When the Father, for lack of time, could not continue his discourse, and
promised soon to return: "I will that it should be so," said
Archihau--"our table shall be one; my men shall hunt for you; all things
shall be in common between us."

The Werowance of Pautuxent visited the strangers, and when he was about
departing, used the following language, as recorded in the MS. Relation
of Maryland of 1635: "I love ye English so well that if they should goe
about to kill me, if I had so much breath as to speak, I would command
ye people not to revenge my death; for I know they would not doe such a
thinge except it was through mine own default." See also Mr. B. U.
Campbell's admirable SKETCH OF THE EARLY MISSIONS TO MARYLAND, read
before the Md. Hist. Soc. 8th Jan. 1846, and subsequently printed in the
U.S. Catholic Magazine.

[14] In William Penn's second reply to a committee of the House of Lords
appointed in 1678, he declares that those who cannot comply with laws,
through tenderness of conscience, should not "revile or conspire against
the government, _but with christian humility and patience tire out all
mistakes against us_, and wait their better information, who, we
believe, do as undeservedly as severely treat us."

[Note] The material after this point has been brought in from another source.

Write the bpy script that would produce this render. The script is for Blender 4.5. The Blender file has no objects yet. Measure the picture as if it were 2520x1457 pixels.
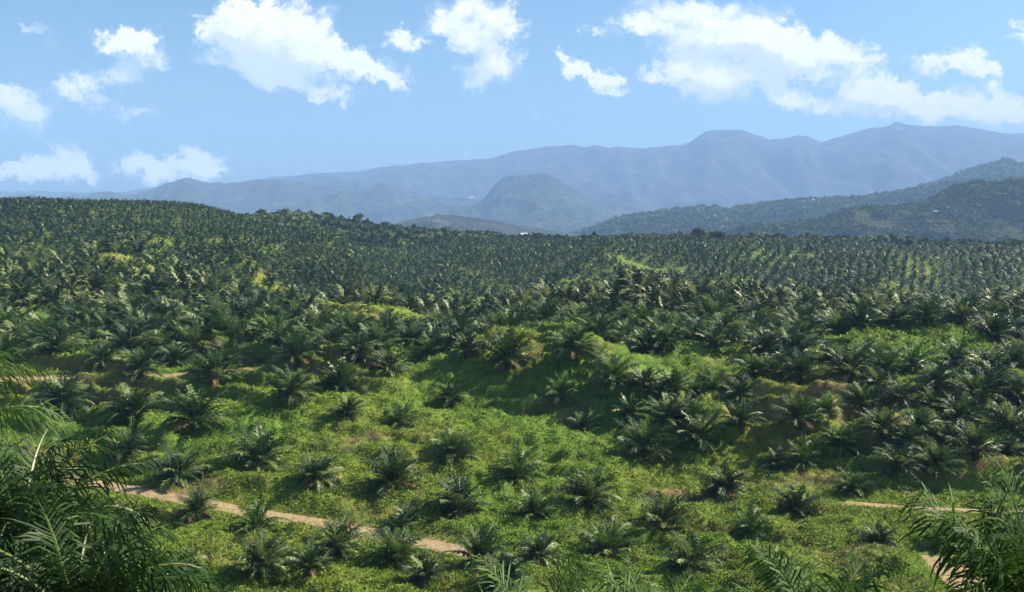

[15] Preface to Frame of Government, 25 April, 1682.

[16] Those who desire to know the precise character of the celebrated
Elm-tree Treaty, should read the Memoir on its history, in vol. 3, part
2, p. 145 of the Memoirs of the Pennsylvania Hist. Soc., written by the
late Mr. Du Ponceau, and Mr. Joshua Francis Fisher. It is one of the
finest specimen of minute, exhaustive, historical analysis, with which I
am acquainted. These gentlemen, prove, I think, conclusively, that the
Treaty was altogether one of amity and friendship, and was entirely
unconnected with the purchase of lands.

[17] Janney's Life of Penn, 163.

[18] See 2nd Bozman Hist. Md. p. 616--note XLIII, Conditions, &c.

[19] 2d Bozman, 597, and Orig. MS. in Md. His. Soc.